Even worse. Sunak has destroyed a cross-party political consensus that goes back to 2009. Those things are rare.
🤬
To give some context here, I live in Ely in Cambridgeshire. It’s an area that is suffering from being grossly over developed. I was hopeing HS2 & levelling up would help to encourage new development away from Cambridgeshire and instead move it further north to areas that would benefit.
I wonder how long it will be before northern power house gets scrapped too, and instead we see money being spent on Crossrail 2 (which would probably mean HS2 does make tit to Euston)?
Northern ‘powerhouse’ that became the ‘Integrated Rail Plan’ (£96bn) is dead. Now we have ‘Network North’ which is just another sham. It’s a con. It’s a cobbled together list of projects that there’s been no consultation on and where many aren’t even at the feasibility stage. The £36bn funding doesn’t exist. The projects don’t exist. They’re just fictitious schemes to adorn local election leaflets with, promising ‘jam tomorrow’ if you’d only vote Tory.
I always thught that Hs2 would end up in the lessens to be learned pile with APT, nightstar, regional eurostar and merseytram. Sadly, i still fear the rest of hs2 will join this pile.

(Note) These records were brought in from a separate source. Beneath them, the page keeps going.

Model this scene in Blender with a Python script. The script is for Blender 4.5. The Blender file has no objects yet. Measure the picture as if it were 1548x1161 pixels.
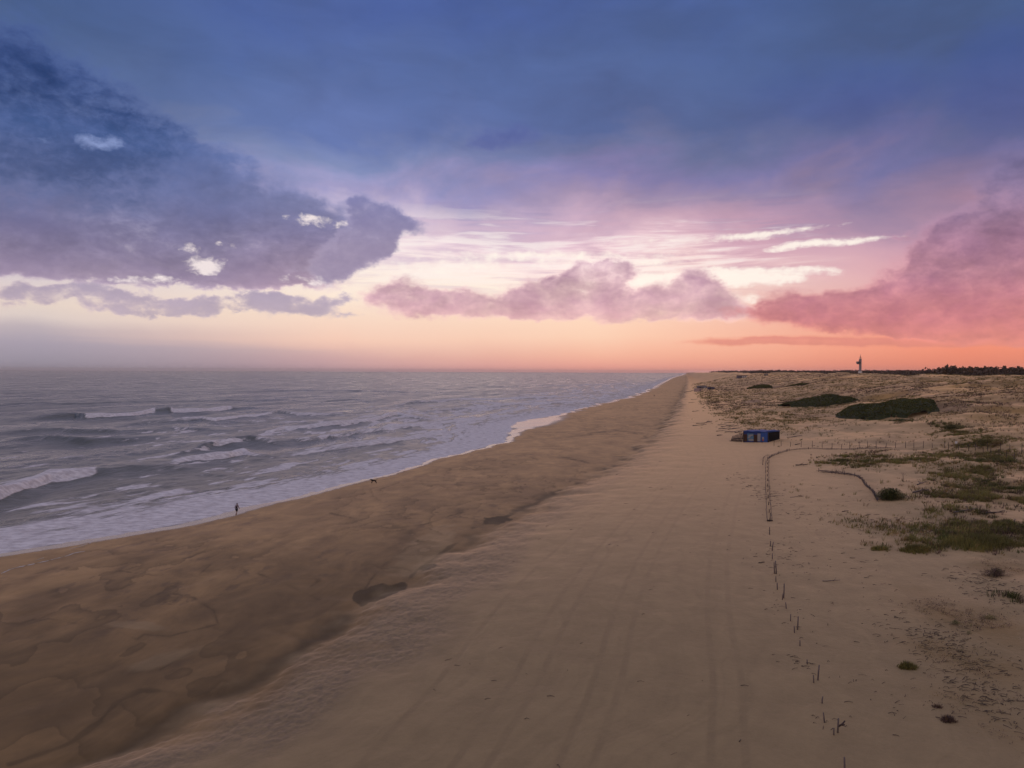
import bpy, math, random
import numpy as np
random.seed(7); RNG = np.random.default_rng(7)
R = math.radians
SC = bpy.context.scene
COL = SC.collection

# ------------------------------------------------------------------ camera model
CAM_Z = 22.0
FP = 1100.0                       # focal length in pixels of a 1548 px wide frame
U0, V0 = 774.0, 580.5
ROLL = 0.0042
def vh(u): return 558.5 + ROLL * u              # sea horizon row
def ground_pt(u, v, z):
    """point at height z seen at pixel (u, v)"""
    d = (CAM_Z - z) * FP / (v - vh(u))
    return ((u - U0) / FP * d, d)
def lin(r, g, b):
    f = lambda c: (c/255/12.92) if c <= 10 else (((c/255)+.055)/1.055)**2.4
    return (f(r), f(g), f(b))
def lin4(r, g, b): return lin(r, g, b) + (1.0,)

# ------------------------------------------------------------------ numpy noise
def _hash(ix, iy, seed):
    h = (ix.astype(np.int64) * 374761393 + iy.astype(np.int64) * 668265263 + seed * 974634541) & 0xFFFFFFFF
    h = ((h ^ (h >> 13)) * 1274126177) & 0xFFFFFFFF
    h = ((h ^ (h >> 16)) * 2246822519) & 0xFFFFFFFF
    return ((h ^ (h >> 15)) & 0xFFFFFF) / float(0xFFFFFF)
def vnoise(x, y, seed=0):
    x = np.asarray(x, float); y = np.asarray(y, float)
    ix = np.floor(x); iy = np.floor(y); fx = x - ix; fy = y - iy
    fx = fx*fx*fx*(fx*(fx*6-15)+10); fy = fy*fy*fy*(fy*(fy*6-15)+10)
    a = _hash(ix, iy, seed); b = _hash(ix+1, iy, seed); c = _hash(ix, iy+1, seed); d = _hash(ix+1, iy+1, seed)
    return a + (b-a)*fx + (c-a)*fy + (a-b-c+d)*fx*fy
def fbm(x, y, seed=0, oct=4, gain=.5):
    s = 0; a = 1; n = 0
    for k in range(oct):
        s = s + a*vnoise(x*2**k + 17.3*k, y*2**k - 9.1*k, seed+k); n += a; a *= gain
    return s/n
def ss(a, b, x):
    t = np.clip((x-a)/(b-a), 0, 1); return t*t*(3-2*t)

# ------------------------------------------------------------------ coast lines (x as a function of y)
class Line:
    def __init__(self, pts):
        pts = sorted(pts, key=lambda p: p[0]); self.y = np.array([p[0] for p in pts], float); self.x = np.array([p[1] for p in pts], float)
        h = np.diff(self.y); dl = np.diff(self.x)/h
        m = np.zeros(len(self.x)); m[0] = dl[0]; m[-1] = dl[-1]
        m[1:-1] = (dl[:-1]*h[1:] + dl[1:]*h[:-1])/(h[:-1]+h[1:]); self.m = m
    def __call__(self, y):
        y = np.asarray(y, float); yc = np.clip(y, self.y[0], self.y[-1])
        i = np.clip(np.searchsorted(self.y, yc) - 1, 0, len(self.y)-2)
        h = self.y[i+1]-self.y[i]; t = (yc-self.y[i])/h
        r = ((2*t**3-3*t**2+1)*self.x[i] + (t**3-2*t**2+t)*h*self.m[i] + (-2*t**3+3*t**2)*self.x[i+1] + (t**3-t**2)*h*self.m[i+1])
        return r + np.where(y < self.y[0], (y-self.y[0])*self.m[0], 0) + np.where(y > self.y[-1], (y-self.y[-1])*self.m[-1], 0)
def line_px(px, z, extra=()):
    p = []
    for u, v in px:
        x, y = ground_pt(u, v, z); p.append((y, x))
    return Line(p + list(extra))
WATER_LINE = line_px([(0,836),(130,815),(250,795),(357,771),(460,748),(565,722),(660,694),(730,674),(775,656),(830,633),(900,612),(950,600),(985,587),(1003,577),(1016,571)], 0,
                [(-150,-250),(0,-128),(40,-98),(6000,1400),(14000,3300)])
def cove(y): return 8.5*np.exp(-((np.asarray(y, float)-312)/48)**2)
def WATER(y): return WATER_LINE(y)-cove(y)+3.0*np.exp(-((np.asarray(y, float)-226)/13)**2)
BERM = line_px([(100,1175),(215,1130),(336,1068),(430,1008),(540,928),(620,880),(700,828),(790,775),(850,745),(920,708),(962,680),(1000,645),(1018,620),(1029,600),(1034,588)], 1.5,
               [(-150,-110),(6000,1428),(14000,3330)])
TOE = line_px([(1290,1161),(1245,1030),(1205,945),(1175,860),(1165,780),(1160,690),(1100,655),(1062,630),(1047,610),(1042,595),(1041,585)], 3.4,
              [(-150,0),(0,8),(6000,1455),(14000,3360)])
RT = np.array([[-1e5,0],[0,0],[10,.35],[21,1.2],[40,2.6],[56,4.3],[76,7.2],[110,11.2],[150,14.8],[190,16.6],[240,16.6],[330,11],[420,9],[900,9.5],[3000,12],[1e6,12]])

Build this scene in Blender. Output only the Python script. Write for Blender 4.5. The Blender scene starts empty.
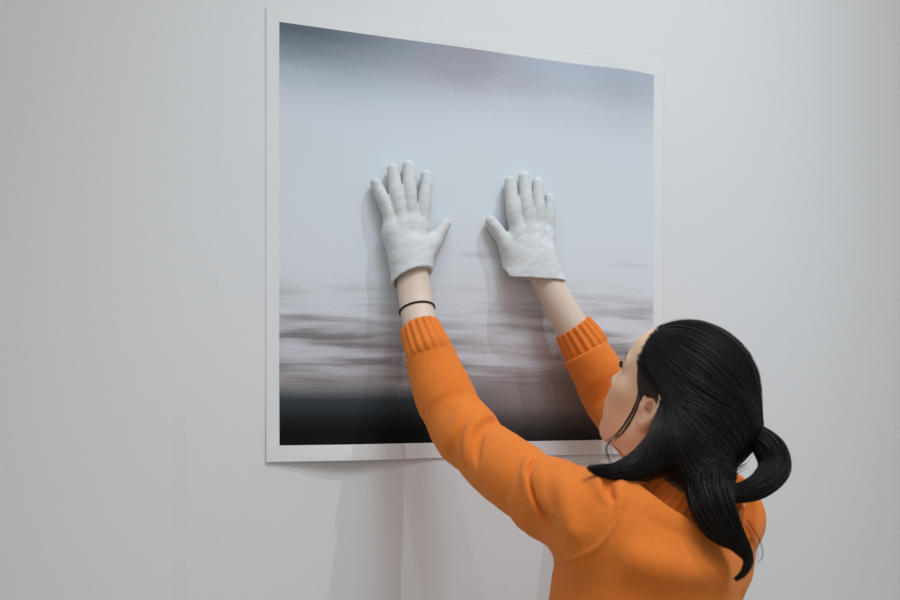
import bpy, math, random
import numpy as np
from mathutils import Vector

random.seed(7)
rng = np.random.default_rng(7)
scene = bpy.context.scene
col = scene.collection
A = lambda *v: np.array(v, dtype=np.float64)
unit = lambda v: np.asarray(v, float) / np.linalg.norm(v)

# ------------------------------------------------------------------ frame of reference
# the wall is the plane y = 0, z is up; the photographer stands 1.42 m in front of it,
# eye at 1.5 m, turned 19 degrees towards the right
CAM = A(0, -1.4154, 1.5)
YAW = math.radians(19.4)
F_ = A(math.sin(YAW), math.cos(YAW), 0)
R_ = A(math.cos(YAW), -math.sin(YAW), 0)
U_ = A(0, 0, 1)
FOC = 875.0


def at(px, py, d):
    """a surveyed point: bearing as seen from the photographer, distance d along the view"""
    return CAM + d * (F_ + (px - 450) / FOC * R_ + (400 - py) / FOC * U_)


def onwall(px, py, n):
    """a surveyed point n metres in front of the wall"""
    r = F_ + (px - 450) / FOC * R_ + (400 - py) / FOC * U_
    return CAM + r * ((-n - CAM[1]) / r[1])


def vec(X, H, d):
    return d * F_ + X * R_ + H * U_


# ------------------------------------------------------------------ signed distance modelling
class Cone:
    def __init__(s, a, b, r1, r2):
        s.a, s.b, s.r1, s.r2 = A(*a), A(*b), r1, r2

    def __call__(s, P):
        ab = s.b - s.a
        q = P - s.a
        t = np.clip(q @ ab / max(ab @ ab, 1e-12), 0, 1)
        return np.linalg.norm(q - t[:, None] * ab, axis=1) - (s.r1 + (s.r2 - s.r1) * t)


class Ell:
    def __init__(s, c, r, M=None):
        s.c, s.r = A(*c), A(*r)
        s.M = np.eye(3) if M is None else np.asarray(M, float)   # rows = axes

    def __call__(s, P):
        q = (P - s.c) @ s.M.T
        k0 = np.linalg.norm(q / s.r, axis=1)
        k1 = np.linalg.norm(q / (s.r ** 2), axis=1)
        return k0 * (k0 - 1) / np.maximum(k1, 1e-9)


class Tube:
    """chain of elliptical sections: nodes, radii (ra along side, rb across)"""
    def __init__(s, nodes, radii, side):
        s.n = np.asarray(nodes, float)
        s.r = np.array([(r, r) if np.isscalar(r) else r for r in radii], float)
        s.side = unit(side)

    def __call__(s, P):
        best = None
        for i in range(len(s.n) - 1):
            a, b = s.n[i], s.n[i + 1]
            ab = b - a
            L = np.linalg.norm(ab)
            w = ab / L
            u = unit(s.side - (s.side @ w) * w)
            v = np.cross(w, u)
            q = P - a
            t = np.clip(q @ w / L, 0, 1)
            c = q - t[:, None] * ab
            ra = s.r[i, 0] + (s.r[i + 1, 0] - s.r[i, 0]) * t
            rb = s.r[i, 1] + (s.r[i + 1, 1] - s.r[i, 1]) * t
            m = np.minimum(ra, rb)
            k = np.sqrt((c @ u / ra) ** 2 + (c @ v / rb) ** 2 + (c @ w / m) ** 2)
            d = (k - 1) * m
            best = d if best is None else np.minimum(best, d)
        return best


class Half:
    """half space n.(p-c) < 0"""
    def __init__(s, c, n):
        s.c, s.n = A(*c), unit(n)

    def __call__(s, P):
        return (P - s.c) @ s.n


class Both:
    def __init__(s, f, g): s.f, s.g = f, g

    def __call__(s, P): return np.maximum(s.f(P), s.g(P))


class Xf:
    """a primitive modelled in a local frame with origin o and axis rows M"""
    def __init__(s, f, o, M, scale=1.0):
        s.f, s.o, s.M, s.k = f, A(*o), np.asarray(M, float), scale

    def __call__(s, P):
        return s.f((P - s.o) @ s.M.T / s.k) * s.k


class Grow:
    def __init__(s, f, i):
        s.f, s.i = f, i

    def __call__(s, P):
        return s.f(P) - s.i


def smin(a, b, k):
    if k <= 0:
        return np.minimum(a, b)
    h = np.maximum(k - np.abs(a - b), 0) / k
    return np.minimum(a, b) - h * h * k / 4


def combine(ops, vals):
    d = None
    for (op, f, k), v in zip(ops, vals):
        if op == 'u':
            d = v if d is None else smin(d, v, k)
        elif d is not None:
            if op == 's':
                d = -smin(-d, v, k)
            elif op == 'i':
                d = -smin(-d, -v, k)
    return d


class Shape:
    def __init__(s, post=None):
        s.ops, s.post = [], post

    def u(s, f, k=0.01):
        s.ops.append(('u', f, k)); return s

    def sub(s, f, k=0.003):
        s.ops.append(('s', f, k)); return s

    def cut(s, f, k=0.003):
        s.ops.append(('i', f, k)); return s

    def __call__(s, P):
        d = combine(s.ops, [o[1](P) for o in s.ops])
        return d + s.post(P) if s.post else d

    def mesh(s, xs, ys, zs, smooth=2, slack=0.012):
        """samples the shape near its surface only, then surface nets"""
        B = 8
        ax = [np.asarray(a, float) for a in (xs, ys, zs)]
        ax = [np.concatenate([a, a[-1] + (a[-1] - a[-2]) * np.arange(1, (-len(a)) % B + 1)]) for a in ax]
        n = [len(a) for a in ax]
        V = np.ones(n, np.float32)
        cen = [a.reshape(-1, B).mean(1) for a in ax]
        hw = [(a.reshape(-1, B)[:, -1] - a.reshape(-1, B)[:, 0]) / 2 + (a[1] - a[0]) for a in ax]
        G = np.stack(np.meshgrid(*cen, indexing='ij'), -1).reshape(-1, 3)
        Rr = np.sqrt(sum(np.square(h) for h in np.meshgrid(*hw, indexing='ij'))).reshape(-1)
        vals = [o[1](G) for o in s.ops]
        D = combine(s.ops, vals)
        nb = [len(c) for c in cen]
        idx = np.stack(np.unravel_index(np.arange(len(G)), nb), -1)
        act = np.abs(D) < Rr * 1.35 + slack
        Vb = V.reshape(nb[0], B, nb[1], B, nb[2], B)
        ins = (~act) & (D < 0)
        for i, j, k in idx[ins]:
            Vb[i, :, j, :, k, :] = -1
        for q in np.nonzero(act)[0]:
            i, j, k = idx[q]
            P = np.stack(np.meshgrid(ax[0][i * B:i * B + B], ax[1][j * B:j * B + B], ax[2][k * B:k * B + B],
                                     indexing='ij'), -1).reshape(-1, 3)
            ops, vv = [], []
            for o, cv in zip(s.ops, vals):
                c = cv[q]
                lim = Rr[q] * 1.35 + slack + o[2]
                if o[0] == 'u' and c > lim: continue
                if o[0] == 's' and c > lim: continue
                if o[0] == 'i' and c < -lim: continue
                ops.append(o); vv.append(o[1](P))
            d = combine(ops, vv)
            if d is None:
                continue
            if s.post:
                d = d + s.post(P)
            Vb[i, :, j, :, k, :] = d.reshape(B, B, B)
        return nets(V, ax, smooth)


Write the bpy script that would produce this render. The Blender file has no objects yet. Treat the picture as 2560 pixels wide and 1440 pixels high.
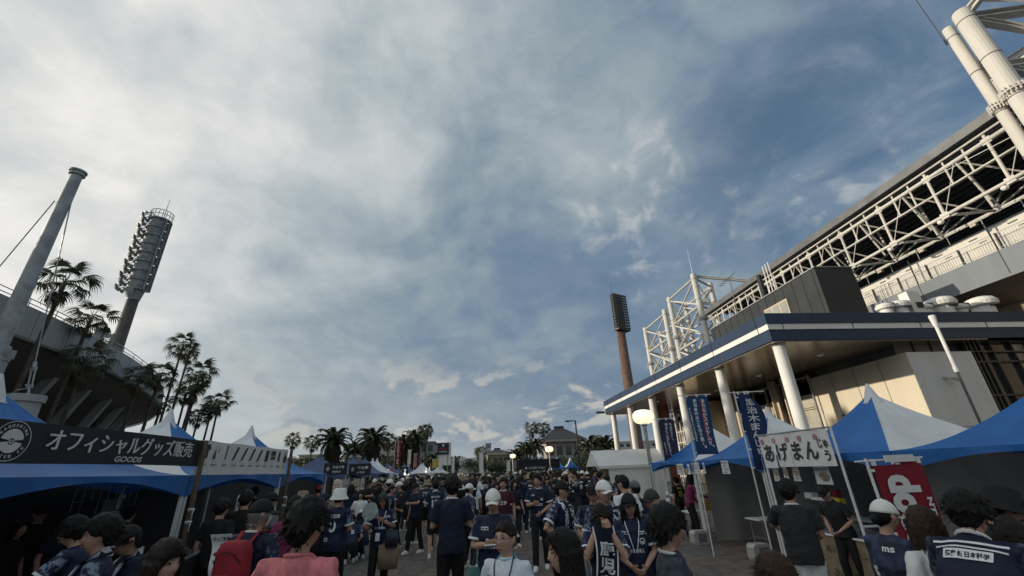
import bpy, bmesh, math, random
import numpy as np
from mathutils import Vector, Matrix, noise as mnoise
from mathutils.bvhtree import BVHTree

random.seed(7)
rng = np.random.default_rng(11)
sc = bpy.context.scene
col = sc.collection
R = math.radians

# ------------------------------------------------------------------ camera
HC = 2.0                                    # the photographer holds the phone up
FPX, PW, PH = 1053.0, 2560, 1440            # focal length in photograph pixels
TH, ROLL, YAW = R(23.4), R(2.2), R(5.3)
_f = np.array([math.sin(YAW)*math.cos(TH), math.cos(YAW)*math.cos(TH), math.sin(TH)])
_r = np.array([math.cos(YAW), -math.sin(YAW), 0.0])
_u = np.cross(_r, _f)
_R = math.cos(ROLL)*_r - math.sin(ROLL)*_u
_U = math.sin(ROLL)*_r + math.cos(ROLL)*_u
cam_data = bpy.data.cameras.new("camera")
cam_data.sensor_width = 36.0
cam_data.sensor_fit = 'HORIZONTAL'
cam_data.lens = FPX/PW*36.0
cam_data.clip_start = 0.05
cam_data.clip_end = 5000
cam = bpy.data.objects.new("camera", cam_data)
col.objects.link(cam)
cam.matrix_world = Matrix(((_R[0], _U[0], -_f[0], 0), (_R[1], _U[1], -_f[1], 0), (_R[2], _U[2], -_f[2], HC), (0, 0, 0, 1)))
sc.camera = cam


def ray(px, py):
    d = FPX*_f + _R*(px-PW/2) - _U*(py-PH/2)
    return d/np.linalg.norm(d)


def at_z(px, py, z):
    """where the sight line through a photograph pixel is at height z"""
    d = ray(px, py); t = (z-HC)/d[2]
    return Vector((0, 0, HC))+Vector(t*d)


def at_x(px, py, x):
    d = ray(px, py); t = x/d[0]
    return Vector((0, 0, HC))+Vector(t*d)


def at_y(px, py, y):
    d = ray(px, py); t = y/d[1]
    return Vector((0, 0, HC))+Vector(t*d)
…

The big take aways from this are.
1. The southern end of the of the route was the most controversial. As a result it incurred most of the opposition, delays and subsequent extra cost. If the northern section and hs3 had been built first the project would have ran far smoother, quicker and cheaper.
2. A high emphasis on speed rather than capacity proved a PR open goal when it didnt need to be. A 250mph railway was still possible if it was marketed as WCML bypass not HD2
3 The grreens were not taken on board and reasurred thus making enemies we didn’t need to have.
The priority now should be to stop labour backing out of HS3
To conclude, 1) we need to get on with the track building for HS3 making use of existing stations, instead of expensive new ones.
2 Lots of stations need to be on the new route with smarter timetables so each express takes in one smaller station ( as is the case with Tamworth WCML and retford ECML)
3 The line must branded so no mention of jeourney times or linespeeds are given. Might I suggest Pennine bypass or northern patriot rail.
4 When crossrail 2 comes knocking for the funding or “other projects” (and it most certainly will) it must be HS2 remaing leg most take the bullet for HS3.
HS3 is now and always was the best prospect of high-speed trains in Britain.